In my high school, it was a custom for the seniors to give our band and choir teachers a gift at the end of the year. Well, at least it was for music nerds like me 🙂

My band teacher has gone by the nickname “Doc” for as long as I can remember. Some of his earliest students gave him the nickname, and it stuck. Sometime during my senior year, we discovered that Doc, whose primary instrument is trombone (same as mine), had never had better than a student model trombone. It was pretty old and beat up. It looked something like this:


Us trombone players call this basic style of trombone a “pea shooter.” The name comes from the fact that you can set a pea in the mouthpiece and blow hard enough that the pea will travel all the way through the trombone and come out the bell. There’s your useless trivia for the day! So Doc, after playing trombone and teaching music for years, still had a beat-up pea shooter.

My friend Paul (a fellow trombonist) and I came up with the idea to raise enough money to purchase a nicer trombone for our beloved teacher. We gathered funds from the students, and then we branched out and gathered funds from alumni and from Doc’s family members and friends. Doc is loved by so many people that it took hardly any effort at all. We bought him a brand new, professional trombone. It was beautiful.

I worked at Chick-fil-A at the time and brought home a huge cardboard box from work. Paul and I put the trombone inside it and then wrapped it like a giant present, complete with a bow.

At the final concert of the year, we interrupted Doc just before the final song. As one student took the microphone and began expressing our appreciation, Paul and I rolled the massive gift box on a dolly onto the stage. Doc (and probably many others) shed a few tears when he opened it. It was a very touching, and the gift felt like only a small token compared to the appreciation he deserved.

We had arranged for Doc’s oldest son to conduct the final song so that Doc could play with us, and Paul and I were able to play our last song of our senior year sitting on either side of him in the trombone section. It was one of the highlights of my high school experience.

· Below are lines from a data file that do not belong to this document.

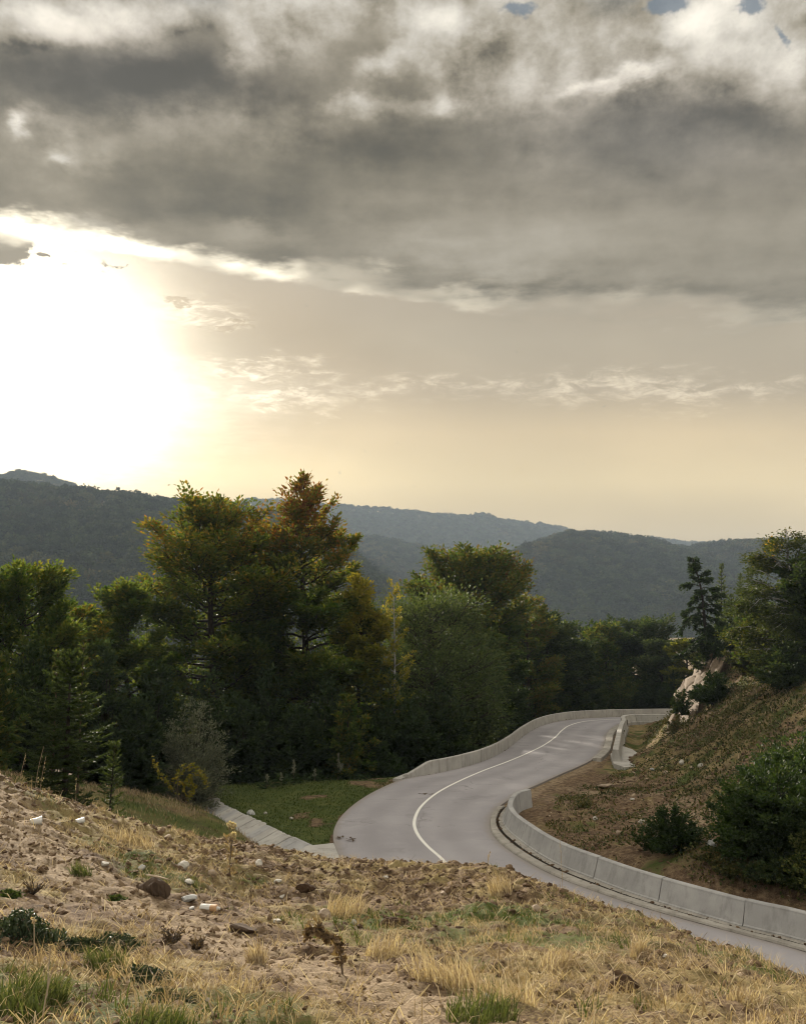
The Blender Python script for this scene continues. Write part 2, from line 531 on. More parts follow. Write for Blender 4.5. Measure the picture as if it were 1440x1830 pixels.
def forest_mat(name, stops, trans=.15):
    """like leaf_mat, and every tree crown has its own shade"""
    m, B = new_mat(name)
    r = B.n('ShaderNodeObjectInfo').outputs['Random']
    lc = B.n('ShaderNodeObjectInfo').outputs['Location']
    stand = B.mul(B.sub(noise3(B, lc, .009, 3, .6), .5), 1.5)
    c = B.ramp(B.add(B.mul(attr(B, 'tint'), .45), B.mul(r, .45), stand, .08), stops)
    c = B.vm('SCALE', c, scale=B.step(B.m('FRACT', B.mul(r, 7.31)), 0, 1, .55, 1.5))
    return finish(m, B, principled(B, c, .8, .05))
def bark_mat(name, c1, c2, scale=6):
    m, B = new_mat(name)
    g = B.n('ShaderNodeTexCoord').outputs['Object']
    n_ = noise3(B, B.vm('MULTIPLY', g, (1, 1, .35)), scale, 5, .65)
    return finish(m, B, principled(B, B.mix(B.step(n_, .35, .65), c1, c2), .9, .1, bump(B, n_, .6, .03)))

M = {}
def make_materials():
    # asphalt: pale worn tar, darker wheel lines are left to the stains
    m, B = new_mat('asphalt')
    g = pos(B)
    big = noise3(B, g, .22, 4, .5); mid = noise3(B, g, 1.3, 4, .6); fine = noise3(B, g, 38, 3, .7)
    c = B.mix(B.step(big, .35, .68), (.28, .265, .275), (.325, .308, .318))
    c = B.mix(B.mul(B.step(mid, .45, .8), .35), c, (.36, .34, .345))
    w = B.vm('MULTIPLY', g, (.55, .55, .55))
    st = B.step(B.noise(B.vm('ADD', w, B.vm('SCALE', B.noise(g, .7, 3, .6, col=True), scale=1.2)), .6, 5, .66), .60, .72)
    c = B.mix(B.mul(st, .22), c, (.12, .113, .112))
    c = B.mix(B.mul(B.step(fine, .55, .75), .22), c, (.30, .28, .27))
    e = attr(B, 'edge'); ac = attr(B, 'across')
    # wheel lines polished a little darker, strip between them paler
    wl = B.m('SINE', B.add(B.mul(ac, 25.13), -1.2))
    c = B.vm('SCALE', c, scale=B.add(1.0, B.mul(wl, B.mul(B.add(mid, .25), .075))))
    vo = B.n('ShaderNodeTexVoronoi', feature='DISTANCE_TO_EDGE'); vo.inputs['Scale'].default_value = .16
    B.put(vo.inputs['Vector'], B.vm('ADD', g, B.vm('SCALE', B.noise(g, .9, 5, .65, col=True), scale=1.6)))
    crack = B.mul(B.step(vo.outputs['Distance'], .006, .001), B.step(big, .48, .6))
    c = B.mix(B.mul(crack, .6), c, (.07, .065, .062))
    c = B.mix(B.mul(B.step(B.add(e, B.mul(B.sub(mid, .5), .5)), .55, 1.0), .55), c, (.24, .205, .17))
    M['asphalt'] = finish(m, B, principled(B, c, .82, .25, bump(B, fine, .25, .01)))
    m, B = new_mat('road_paint')
    g = pos(B); n_ = noise3(B, g, 6, 5, .7)
    M['paint'] = finish(m, B, principled(B, B.mix(B.step(n_, .56, .74), (.78, .76, .71), (.36, .34, .32)), .7, .3))
    # concrete with rain streaks and stains
    def concrete(name, c1, c2, dirt):
        m, B = new_mat(name)
        g = pos(B)
        a = noise3(B, g, .9, 5, .62); b = noise3(B, B.vm('MULTIPLY', g, (2.6, 2.6, .6)), 1.0, 6, .68); f = noise3(B, g, 26, 4, .7)
        c = B.mix(B.step(a, .32, .68), c1, c2)
        c = B.mix(B.mul(B.step(b, .48, .68), .5), c, dirt)
        c = B.mix(B.mul(B.step(f, .58, .72), .3), c, (.17, .16, .15))
        M[name] = finish(m, B, principled(B, c, .88, .2, bump(B, f, .3, .01)))
    concrete('concrete', (.31, .304, .297), (.40, .392, .38), (.19, .184, .175))
    concrete('concrete_pale', (.35, .335, .31), (.44, .42, .385), (.21, .195, .17))
    concrete('concrete_old', (.27, .25, .22), (.37, .345, .305), (.13, .12, .10))
    # natural ground: soil, gravel, grass cover by vertex attributes
    def ground(name, fs):
        m, B = new_mat(name)
        g = pos(B)
        n1 = noise3(B, g, .6 * fs, 5, .6); n2 = noise3(B, g, 4 * fs, 5, .65); n3 = noise3(B, g, 28 * fs, 4, .7)
        soil = B.ramp(B.add(B.mul(n2, .6), B.mul(n3, .4)), [(.34, (.030, .019, .012)), (.46, (.098, .064, .040)), (.58, (.19, .135, .082)), (.74, (.33, .25, .165))])
        sand = B.ramp(B.add(B.mul(n2, .5), B.mul(n3, .5)), [(.36, (.085, .056, .037)), (.48, (.20, .148, .094)), (.66, (.36, .275, .18))])
        grass = B.ramp(B.add(B.mul(n1, .35), B.mul(n2, .35), B.mul(n3, .3)), [(.34, (.030, .042, .012)), (.5, (.062, .080, .022)), (.62, (.10, .105, .035)), (.75, (.19, .165, .07))])
        dry = B.ramp(B.add(B.mul(n2, .4), B.mul(n3, .6)), [(.32, (.075, .055, .025)), (.5, (.20, .155, .072)), (.7, (.38, .30, .15))])
        c = B.mix(B.step(B.add(attr(B, 'sand'), B.mul(B.sub(n2, .5), .5)), .35, .65), soil, sand)
        c = B.mix(B.step(B.add(attr(B, 'dry'), B.mul(B.sub(n3, .5), .8)), .35, .65), c, dry)
        c = B.mix(B.step(B.add(attr(B, 'green'), B.mul(B.sub(B.add(B.mul(n2, .5), B.mul(n3, .5)), .5), 1.1)), .38, .62), c, grass)
        h = B.add(B.mul(n3, .5), n2)
        M[name] = finish(m, B, principled(B, c, .95, .08, bump(B, h, .9, .05 / fs)))
    ground('ground', 1.0)
    ground('bank_soil', 2.2)
    # rock and stones
    def rockm(name, c1, c2, c3, sc):
        m, B = new_mat(name)
        g = B.n('ShaderNodeTexCoord').outputs['Object']
        a = noise3(B, g, sc, 6, .66); b = noise3(B, g, sc * 5, 4, .7)
        c = B.mix(B.step(a, .38, .62), c1, c2)
        c = B.mix(B.mul(B.step(b, .54, .7), .6), c, c3)
        M[name] = finish(m, B, principled(B, c, .85, .2, bump(B, B.add(a, B.mul(b, .4)), .7, .04)))
    rockm('rock', (.135, .100, .066), (.20, .15, .102), (.055, .040, .028), 1.4)
    rockm('stone_pale', (.36, .335, .29), (.48, .45, .395), (.30, .27, .22), 7)
    rockm('stone_grey', (.30, .30, .29), (.43, .43, .41), (.19, .18, .165), 7)
    rockm('stone_brown', (.26, .20, .145), (.36, .285, .21), (.15, .11, .08), 7)
    m, B = new_mat('clods'); 
    c = B.ramp(attr(B, 'tint'), [(0, (.055, .034, .021)), (.4, (.13, .086, .052)), (.75, (.235, .168, .105)), (1, (.38, .30, .21))])
    g = pos(B)
    M['clods'] = finish(m, B, principled(B, c, .95, .08, bump(B, noise3(B, g, 40, 4, .7), .8, .02)))
    # vegetation
    M['dry_grass'] = leaf_mat('dry_grass', [(0, (.13, .090, .050)), (.35, (.25, .185, .115)), (.7, (.41, .325, .23)), (1, (.58, .49, .36))], .25, .9, .03)
    M['green_grass'] = leaf_mat('green_grass', [(0, (.03, .045, .015)), (.5, (.065, .084, .027)), (.8, (.125, .137, .053)), (1, (.26, .24, .10))], .3, .9, .03)
    M['lawn'] = leaf_mat('lawn', [(0, (.026, .040, .012)), (.6, (.050, .070, .018)), (1, (.11, .115, .04))], .25, .9, .03)
    M['beech'] = leaf_mat('beech_leaves', [(0, (.030, .062, .014)), (.35, (.066, .092, .021)), (.6, (.110, .122, .026)), (.78, (.20, .128, .022)), (.92, (.20, .082, .022)), (1, (.14, .058, .022))], .5)
    M['oak'] = leaf_mat('oak_leaves', [(0, (.028, .054, .014)), (.45, (.064, .094, .022)), (.7, (.125, .115, .025)), (.9, (.12, .070, .022)), (1, (.15, .065, .024))], .36)
    M['willow'] = leaf_mat('willow_leaves', [(0, (.030, .050, .018)), (.5, (.072, .098, .034)), (.85, (.125, .145, .05)), (1, (.15, .14, .05))], .34)
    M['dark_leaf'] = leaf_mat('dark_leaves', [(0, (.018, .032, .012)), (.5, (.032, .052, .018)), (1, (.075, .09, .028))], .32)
    M['yellow_leaf'] = leaf_mat('yellow_leaves', [(0, (.09, .11, .018)), (.5, (.19, .18, .028)), (1, (.32, .24, .04))], .45)
    M['spruce'] = leaf_mat('spruce_needles', [(0, (.026, .046, .014)), (.5, (.056, .080, .022)), (.85, (.10, .12, .036)), (1, (.20, .18, .07))], .3)
    M['birch'] = leaf_mat('birch_leaves', [(0, (.028, .042, .012)), (.55, (.055, .070, .018)), (.86, (.10, .095, .022)), (.93, (.36, .22, .02)), (1, (.55, .36, .04))], .4)
    M['grey_leaf'] = leaf_mat('grey_leaves', [(0, (.07, .08, .055)), (.6, (.14, .15, .10)), (1, (.24, .24, .17))], .3)
    M['brush'] = leaf_mat('hill_brush', [(0, (.026, .030, .012)), (.3, (.050, .058, .018)), (.6, (.085, .088, .028)), (.85, (.14, .115, .045)), (1, (.20, .12, .05))], .25)
    M['shrub'] = leaf_mat('shrub_leaves', [(0, (.016, .032, .009)), (.5, (.033, .054, .015)), (.85, (.065, .088, .024)), (1, (.14, .15, .045))], .34)
    M['dead'] = leaf_mat('dead_leaves', [(0, (.075, .05, .03)), (.5, (.16, .11, .065)), (1, (.27, .20, .125))], .25)
    M['fluff'] = leaf_mat('seed_fluff', [(0, (.40, .33, .22)), (1, (.62, .55, .42))], .4)
    M['dark_weed'] = leaf_mat('dark_weed', [(0, (.016, .026, .014)), (.6, (.034, .050, .026)), (1, (.075, .09, .05))], .2)
    M['bark'] = bark_mat('bark', (.05, .042, .034), (.10, .085, .07))
    M['bark_dark'] = bark_mat('bark_dark', (.022, .018, .014), (.05, .04, .032))
    M['bark_birch'] = bark_mat('bark_birch', (.09, .085, .08), (.36, .35, .33), 3)
    M['twig'] = bark_mat('twig', (.10, .075, .05), (.17, .13, .09))
    M['forest'] = forest_mat('forest_leaves', [(0, (.020, .030, .012)), (.5, (.036, .048, .016)), (.8, (.062, .060, .020)), (1, (.09, .06, .022))], .15)
    m, B = new_mat('forest_floor'); M['forest_floor'] = finish(m, B, principled(B, B.mix(noise3(B, pos(B), .03, 4), (.022, .030, .012), (.05, .05, .02)), .95, .05))
    def plain(name, c, r=.5, sp=.4):
        m, B = new_mat(name)
        n_ = noise3(B, B.n('ShaderNodeTexCoord').outputs['Object'], 18, 4, .6)
        M[name] = finish(m, B, principled(B, B.mix(B.step(n_, .55, .75, 0, .5), c, tuple(k * .6 for k in c)), r, sp))
    plain('white_plastic', (.60, .59, .56)); plain('orange_print', (.48, .29, .15)); plain('rotten_wood', (.075, .052, .036), .9, .1)
    plain('pale_wood', (.34, .27, .19), .9, .1); plain('bird_feather', (.03, .03, .03), .8, .1); plain('rust', (.16, .07, .04), .8, .1); plain('joint_dirt', (.055, .048, .040), .95, .05)
make_materials()

# ------------------------------------------------------------------ road outline (traced where the tarmac lies)
R_PX = [(1120, 1292), (1100, 1298), (1085, 1311), (1079, 1328), (1073, 1343), (1058, 1357), (1035, 1369), (1000, 1384), (960, 1402), (935, 1413), (916, 1424),
        (884, 1449), (875, 1474), (884, 1497), (912, 1521), (953, 1546), (1001, 1570), (1061, 1592), (1130, 1616), (1222, 1643), (1343, 1675), (1440, 1701)]
L_PX = [(1150, 1281), (1090, 1282), (1030, 1285), (988, 1291), (958, 1300), (933, 1314), (908, 1333), (882, 1349), (845, 1365), (800, 1377), (760, 1385), (722, 1392),
        (690, 1404), (650, 1425), (620, 1448), (602, 1470), (595, 1492), (598, 1510), (605, 1526)]
C_PX = [(1120, 1286), (1080, 1287), (1045, 1290), (1018, 1297), (1004, 1306), (991, 1319), (971, 1333), (945, 1346), (905, 1363), (860, 1380), (815, 1400), (782, 1418), (757, 1438),
        (744, 1457), (740, 1475), (746, 1493), (762, 1513), (786, 1534)]
def onr(l):
    return [tuple(on_road(*p)) for p in l]
RIGHT = catmull([(62, 110), (46, 102.5), (35, 99.8)] + onr(R_PX) + [(15.0, 17), (17.6, 7), (19.5, -6), (20.5, -25)], .4)
LEFT = catmull([(60, 119.5), (46, 111.5), (38, 108.3)] + onr(L_PX) + [(-2.0, 33.0), (.8, 28.2), (4.3, 23.4), (7.2, 17), (9.9, 7), (12, -6), (13, -25)], .4)
CENTRE = catmull([(61, 115), (46, 107), (38, 104)] + onr(C_PX) + [tuple(on_road(811, 1556)), (5.3, 28.6), (8.3, 23.6), (11.1, 17), (13.8, 7), (15.8, -6), (16.8, -25)], .4)
ROAD_POLY = np.vstack([RIGHT[::2], LEFT[::-2]])

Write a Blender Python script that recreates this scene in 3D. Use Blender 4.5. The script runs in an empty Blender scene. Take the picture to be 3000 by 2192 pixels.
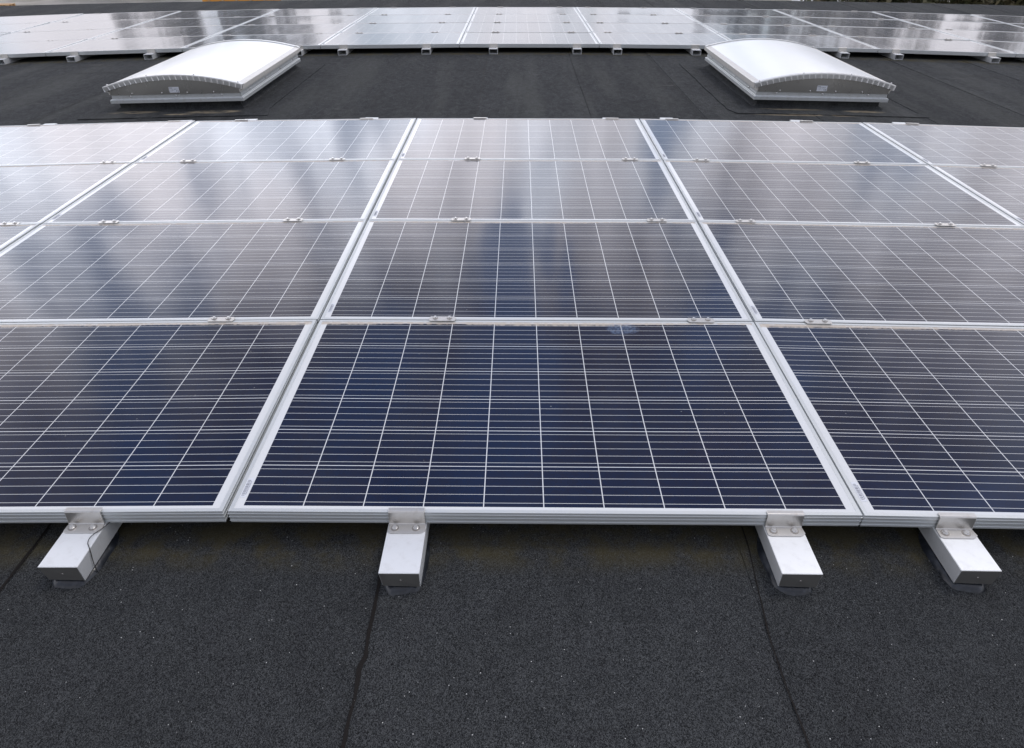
import bpy, bmesh, math, random
from mathutils import Vector, Matrix, noise
R = math.radians
S = bpy.context.scene
COL = S.collection

# ---------------------------------------------------------------- camera
cd = bpy.data.cameras.new('camera'); cam = bpy.data.objects.new('camera', cd); COL.objects.link(cam)
cam.location = (.75472, -1.23675, 1.29121); cam.rotation_euler = (.96558, .00081, .00898)
cd.sensor_width = 36; cd.lens = 36 * 1975.81 / 3000; cd.clip_start = .05; cd.clip_end = 2000
S.camera = cam
S.view_settings.view_transform = 'Standard'; S.view_settings.look = 'None'
S.view_settings.exposure = 0.1; S.view_settings.gamma = 1
S.cycles.max_bounces = 8; S.cycles.diffuse_bounces = 3; S.cycles.glossy_bounces = 4
S.cycles.sample_clamp_indirect = 6

SUN_EL, SUN_AZ = 64, 60          # azimuth clockwise from +Y

# ---------------------------------------------------------------- node helper
class NT:
    def __init__(s, tree):
        s.t = tree; s.n = tree.nodes; s.l = tree.links
    def new(s, ty, **kw):
        n = s.n.new(ty)
        for k, v in kw.items():
            if hasattr(n, k): setattr(n, k, v)
        return n
    def put(s, sock, v):
        if hasattr(v, 'links') or isinstance(v, bpy.types.NodeSocket): s.l.new(v, sock)
        else: sock.default_value = v
    def m(s, op, a, b=0.0, c=0.0, clamp=False):
        n = s.n.new('ShaderNodeMath'); n.operation = op; n.use_clamp = clamp
        s.put(n.inputs[0], a); s.put(n.inputs[1], b); s.put(n.inputs[2], c); return n.outputs[0]
    def mix(s, f, a, b, mode='MIX'):
        n = s.n.new('ShaderNodeMix'); n.data_type = 'RGBA'; n.blend_type = mode
        s.put(n.inputs[0], f); s.put(n.inputs[6], col(a)); s.put(n.inputs[7], col(b)); return n.outputs[2]
    def comb(s, x, y, z):
        n = s.n.new('ShaderNodeCombineXYZ'); s.put(n.inputs[0], x); s.put(n.inputs[1], y); s.put(n.inputs[2], z); return n.outputs[0]
    def sep(s, v):
        n = s.n.new('ShaderNodeSeparateXYZ'); s.l.new(v, n.inputs[0]); return n.outputs
    def noise(s, v, sc, det=3, rough=.5, out=0):
        n = s.n.new('ShaderNodeTexNoise'); s.l.new(v, n.inputs['Vector']); s.put(n.inputs['Scale'], sc)
        n.inputs['Detail'].default_value = det; n.inputs['Roughness'].default_value = rough; return n.outputs[out]
    def ramp(s, f, a, b, lo=0.0, hi=1.0):
        n = s.n.new('ShaderNodeMapRange'); s.put(n.inputs[0], f); n.inputs[1].default_value = a; n.inputs[2].default_value = b
        n.inputs[3].default_value = lo; n.inputs[4].default_value = hi; n.interpolation_type = 'SMOOTHSTEP'; return n.outputs[0]
    def obj(s): return s.n.new('ShaderNodeTexCoord').outputs['Object']
    def scale(s, v, k):
        n = s.n.new('ShaderNodeVectorMath'); n.operation = 'MULTIPLY'; s.l.new(v, n.inputs[0]); n.inputs[1].default_value = k; return n.outputs[0]
def col(c):
    if isinstance(c, (tuple, list)) and len(c) == 3: return (c[0], c[1], c[2], 1)
    return c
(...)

Why bring this story up now? Well, I hadn’t really thought about it for a long time. But this past weekend, I was asked to help in the pit orchestra at my high school’s musical, Thoroughly Modern Millie. It’s difficult music, and the trombone players were struggling, so I am performing with them. Honestly, I had a rough time with it, too. Anyway, at the end of last night’s show (opening night), I discovered that one of the high school trombonists is using Doc’s trombone to play in the pit orchestra – the very trombone I helped raise funds for over seven years ago! They (the trombonists) told me that he brings it out during class to play. And they knew that students had given it to him as a gift, which means he has shared the story. I was so excited to find out that he is still using it and enjoying it!

I feel like the gift I helped to give has become a gift to me, in the satisfaction of knowing that Doc has a constant reminder of just how many people he has positively affected throughout the years. What we gave to him seven years ago was much more than a trombone – it was the combined love and support of many, many people who care about him.

Doc is nearing retirement age, and last night he suggested bringing together an alumni jazz band before he retires. Sign me up, folks. I am so there.